The Perot of Baltimore County?

February 21, 1993|By LARRY CARSON

Is Roger B. Hayden a local version of H. Ross Perot? And if the Baltimore County executive's budget cuts and layoffs seem like a microcosm of the harsh national remedies Mr. Perot advocated last year for cutting the deficit, will Baltimore countians accept them?

A host of potential Democratic candidates for county executive in 1994 are now trying to judge that, following Mr. Hayden's announcement of 392 layoffs and budget cuts which closed nine libraries, four senior centers, two health centers, a day care center and even two permits and licenses offices.

The moves this month were the latest and most dramatic expressions of the for- mer businessman's style and substance.

Certainly there are differences between Mr. Hayden and Mr. Perot, the billionaire who joined and quit and rejoined the race for president during last year's national campaign. Mr. Hayden is no billionaire, and he won his upstart, vastly under-funded campaign for public office running as a Republican, not as a recalcitrant independent.

But there are similarities, too. Alone among 1990's crop of local upset winners, Mr. Hayden's background is business, not politics. He worked for 22 years for Eastern Stainless Steel, moving from mail boy to a top executive post before leaving to run George's Transfer, a north county trucking firm. His only government experience was 12 years on the school board.

And the harsh list of budget cuts and layoffs he announced Feb. 11 reflect that private, business background more clearly than anything else he has done in office so far.

In one fell swoop, Mr. Hayden has likely alienated much of the county's more than 7,000 member work force and their families; the 12,000 more school board employees and their families; library patrons; senior citizens in a county where seniors are the fastest growing group demographically; and much of the county's legislative contingent in Annapolis.

Last year he raised the county's share of the state income tax from 50 to 55 percent, angering the north county anti-property-tax protest leaders who so ardently supported him in 1990.

Former county executive Donald P. Hutchinson, who served as county executive from 1978-86, said some of the cuts had to be made and were right to do, but the political damage to Mr. Hayden will likely be cumulative, each cut adding its effect, constituency by constituency.

Could Mr. Hayden, by the application of a little political and personal compassion, have spared himself and the county the damage some of the cuts have caused?

For a measly $75,000 a year, for example, Mr. Hayden could have left the tiny Lansdowne library open, and avoided the negative symbolism that a closed library reinforces in a physically isolated community already struggling with an inferiority complex. For another $40,000 a year, the Turners Station library, in the equally isolated African-American section of Dundalk, could have similarly been saved.

For a little more, he could have left the Loch Raven Senior Center open, and dodged the public heat generated by closing both a library and senior center in the same community. In a budget of nearly $1 billion, those amounts are peanuts, even in these tough times.
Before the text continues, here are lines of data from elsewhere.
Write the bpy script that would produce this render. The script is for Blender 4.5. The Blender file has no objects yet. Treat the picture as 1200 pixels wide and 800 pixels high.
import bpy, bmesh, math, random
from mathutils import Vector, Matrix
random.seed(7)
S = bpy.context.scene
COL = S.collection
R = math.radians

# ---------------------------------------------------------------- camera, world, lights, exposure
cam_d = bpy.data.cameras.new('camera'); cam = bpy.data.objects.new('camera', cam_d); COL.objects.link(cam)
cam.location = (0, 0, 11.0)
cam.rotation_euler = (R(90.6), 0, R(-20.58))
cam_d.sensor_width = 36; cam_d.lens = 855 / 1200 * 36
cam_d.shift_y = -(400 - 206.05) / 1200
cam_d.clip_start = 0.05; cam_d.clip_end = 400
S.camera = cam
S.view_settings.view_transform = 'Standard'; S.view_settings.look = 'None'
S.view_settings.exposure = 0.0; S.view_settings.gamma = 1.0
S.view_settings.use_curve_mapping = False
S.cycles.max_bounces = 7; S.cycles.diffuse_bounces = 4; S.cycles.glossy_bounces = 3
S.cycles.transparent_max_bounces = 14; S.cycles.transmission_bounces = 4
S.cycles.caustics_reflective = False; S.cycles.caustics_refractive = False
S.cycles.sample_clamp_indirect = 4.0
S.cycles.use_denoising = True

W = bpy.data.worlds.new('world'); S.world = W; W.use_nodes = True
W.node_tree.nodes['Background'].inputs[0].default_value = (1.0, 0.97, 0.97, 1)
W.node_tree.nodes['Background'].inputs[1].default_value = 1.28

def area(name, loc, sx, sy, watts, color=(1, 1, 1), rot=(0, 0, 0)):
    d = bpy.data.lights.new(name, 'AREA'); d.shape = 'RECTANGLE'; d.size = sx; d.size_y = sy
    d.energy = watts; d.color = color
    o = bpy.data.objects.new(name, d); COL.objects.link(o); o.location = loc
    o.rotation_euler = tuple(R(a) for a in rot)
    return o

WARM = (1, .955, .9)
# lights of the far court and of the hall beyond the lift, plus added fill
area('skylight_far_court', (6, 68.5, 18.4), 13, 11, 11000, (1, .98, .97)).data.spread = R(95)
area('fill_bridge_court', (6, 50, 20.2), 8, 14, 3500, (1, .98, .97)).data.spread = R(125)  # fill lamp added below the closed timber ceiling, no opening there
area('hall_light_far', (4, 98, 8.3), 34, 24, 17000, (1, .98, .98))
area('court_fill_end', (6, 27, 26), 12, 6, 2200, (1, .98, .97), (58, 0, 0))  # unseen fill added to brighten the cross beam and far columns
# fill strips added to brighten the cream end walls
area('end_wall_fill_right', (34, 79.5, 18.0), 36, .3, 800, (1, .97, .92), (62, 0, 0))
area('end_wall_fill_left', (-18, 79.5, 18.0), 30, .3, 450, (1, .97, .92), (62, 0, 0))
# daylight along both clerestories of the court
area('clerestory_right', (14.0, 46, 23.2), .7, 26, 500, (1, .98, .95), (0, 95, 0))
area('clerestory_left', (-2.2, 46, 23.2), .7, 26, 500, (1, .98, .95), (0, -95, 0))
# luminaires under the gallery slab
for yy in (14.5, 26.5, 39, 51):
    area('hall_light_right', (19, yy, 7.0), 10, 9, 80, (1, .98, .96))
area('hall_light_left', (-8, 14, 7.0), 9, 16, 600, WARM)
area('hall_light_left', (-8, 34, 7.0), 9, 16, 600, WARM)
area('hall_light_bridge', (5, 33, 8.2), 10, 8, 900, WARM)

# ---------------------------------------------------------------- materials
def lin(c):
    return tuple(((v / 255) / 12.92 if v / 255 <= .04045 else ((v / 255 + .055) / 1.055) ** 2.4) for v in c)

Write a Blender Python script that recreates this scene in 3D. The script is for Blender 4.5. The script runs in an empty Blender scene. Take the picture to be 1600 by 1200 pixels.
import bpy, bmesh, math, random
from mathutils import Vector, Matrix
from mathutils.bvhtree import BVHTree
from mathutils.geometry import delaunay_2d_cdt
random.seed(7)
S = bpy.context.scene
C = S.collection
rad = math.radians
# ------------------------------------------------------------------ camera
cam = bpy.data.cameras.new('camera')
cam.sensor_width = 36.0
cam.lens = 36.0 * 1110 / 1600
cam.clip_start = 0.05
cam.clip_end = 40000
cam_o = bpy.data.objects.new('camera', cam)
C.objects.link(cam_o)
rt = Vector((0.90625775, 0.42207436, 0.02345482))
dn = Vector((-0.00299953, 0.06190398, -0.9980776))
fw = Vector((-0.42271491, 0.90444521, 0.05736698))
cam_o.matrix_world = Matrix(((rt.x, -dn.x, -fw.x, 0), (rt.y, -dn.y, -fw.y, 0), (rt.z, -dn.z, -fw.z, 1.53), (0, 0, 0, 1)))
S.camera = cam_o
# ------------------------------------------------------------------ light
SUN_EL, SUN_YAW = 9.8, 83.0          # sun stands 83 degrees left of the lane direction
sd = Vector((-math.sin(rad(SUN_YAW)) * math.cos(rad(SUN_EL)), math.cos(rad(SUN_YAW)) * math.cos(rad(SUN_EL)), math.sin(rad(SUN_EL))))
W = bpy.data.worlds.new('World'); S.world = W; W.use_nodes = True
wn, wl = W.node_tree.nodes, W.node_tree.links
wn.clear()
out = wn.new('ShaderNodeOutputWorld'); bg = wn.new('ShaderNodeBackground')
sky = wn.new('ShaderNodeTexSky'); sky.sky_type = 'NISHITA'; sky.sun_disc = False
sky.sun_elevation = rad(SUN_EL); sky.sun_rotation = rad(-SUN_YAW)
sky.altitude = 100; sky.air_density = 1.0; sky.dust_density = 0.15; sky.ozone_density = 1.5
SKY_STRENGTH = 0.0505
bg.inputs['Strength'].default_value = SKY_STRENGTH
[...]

Did he have to lay off all 392 county workers who got their notices February 11? Even Carol Hirschburg? The only professional Republican political operative on his staff? Or Tom Robinson, the husband of his own personal secretary?

Sure, the Essex Day Care center was losing $60,000 a year and isn't fully used, but it's in the heart of a Democratic east side community that Mr. Hayden will need help from again in 1994 to win another four years in office.

Why is Mr. Hayden providing his potential Democratic opponents what seems like a virtual smorgasbord of issues with which to attack him? Because, some officials close to him said, he didn't let politics enter into his decisions. Like a corporate executive, he painstakingly reviewed the options, made the choices, and stuck to them, regardless.

Top county officials say that Mr. Hayden followed his six-month-long, arduous process of reviewing every function and job in county government to the letter. He flinched, they say, but didn't waver when he saw some of the list of names next to the jobs that had been identified for elimination.

He kept all of his decisions so secret, in fact, that some officials were relieved in December when he finally said out loud for the first time that layoffs were a virtual certainty. They were worried that county workers had been lulled by the length and secrecy of the process into a false and dangerous sense of security.

The most dramatic and specific information, that the cuts would eliminate as many as 500 jobs and perhaps 400 people, didn't even come from Mr. Hayden. It came during a question and answer session between budget director Fred Homan and worried middle management county workers during a meeting in the County Council chambers that a news reporter just happened to hear about.